Artık serbest dolaşma zamanı geldi. Çarşılar geziliyor, alışverişler yapılıyor. Halep ticaret yönünden çok hareketli bir şehir. Nüfusu üç milyonun üzerinde ve Şamdan sonra Suriyenin ikinci büyük şehri. Etnik ve inanç yapısı çok renkli. Müslüman Arap ve Kürtlerin yanı sıra Ermeniler, Yezidiler, Keldaniler ve Nasturiler mevcut. Bütün bu farklı inanç ve etnik kökene mensup insanlar barış ve huzur içinde yaşıyorlar. Yalnız şehirde İslami hava hemen seziliyor. Camiler çok hareketli ve cemaatle namazlar, arka arkaya kılınıyor. Çok muhteşem yeni ve eski camiler mevcut. Beyaz taşlardan oluşan evleri koruma altında. Caddeler Şamdan daha düzenli ve daha temiz. Halep, İslam Konferansı Teşkilatı tarafından İslam Kültürünü temsil eden şehirlerden biri olarak seçilmiş. Şehirde barış havası hakim. İnançlara saygı içinde beraberce yaşamasını öğrenmişler. Belediye otobüsleri ve şehir içi dolmuşlar yok. Şehir içi dolaşımı taksilerle sağlanıyor. Taksiler çok ucuz. Yalnız son zamanlardaki ekonomik kriz bu sektörü de olumsuz yönde etkilemiş. Fiyatların eskiye göre biraz arttığından şikayetler var.
Halep Kapalı Çarşısı çok muhteşem ve çok büyük. Binlerce dükkan var. Bu çarşıda hemen hemen her şey bulunuyor. Orta Doğunun en büyük Kapalı Çarşılarının başında geliyor. Türkçe konuşan çok sayıda dükkan sahibi ile karşılaşmak mümkün.
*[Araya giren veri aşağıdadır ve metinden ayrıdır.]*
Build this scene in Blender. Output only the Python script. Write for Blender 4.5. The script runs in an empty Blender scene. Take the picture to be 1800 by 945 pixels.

Türkiyeden göç eden çok sayıda Ermeni buraya yerleşmiş. Bunların bir kısmı hala Türkçe konuşmaya devam ediyorlar. Bu çarşıda el sanatlarına özel bir ilgi var. Yüz yıl kadar önce, etraftaki şehirlerin çoğuna Halepten ticaret kervanları kalkarmış. Çok merkezi konumda bir şehir.
Böyle bir gezinin ardında aklımızda kalan notlar bunlar. Dost ve komşu bir ülkeye yaptığımız bu gezi aklımızda ve gönlümüzde hoş bir sadaolarak kalacak. Yatsı namazını öğle namazını kıldığımız Abdullah bin Abbas Camisinde kılıyoruz. Bu sefer Camii imamına iktida ediyoruz. Camii İmamı çok genç. Çok muhteşem bir sesi ve kıraatı var. Namaz sonrası kendisini tebrik ediyoruz. Kuran okuduğu kasetinin olup olmadığını soruyoruz. İnşaallah bir başka sefer geldiğinizde diyor. Humusta Halid bin Velid Camisinde muhteşem sabah ezanı ile karşılandığımız Suriyeden, Abdullah bin Abbas Camisinin imamının okuduğu nefis Kuran nağmeleri ile uğurlanıyoruz.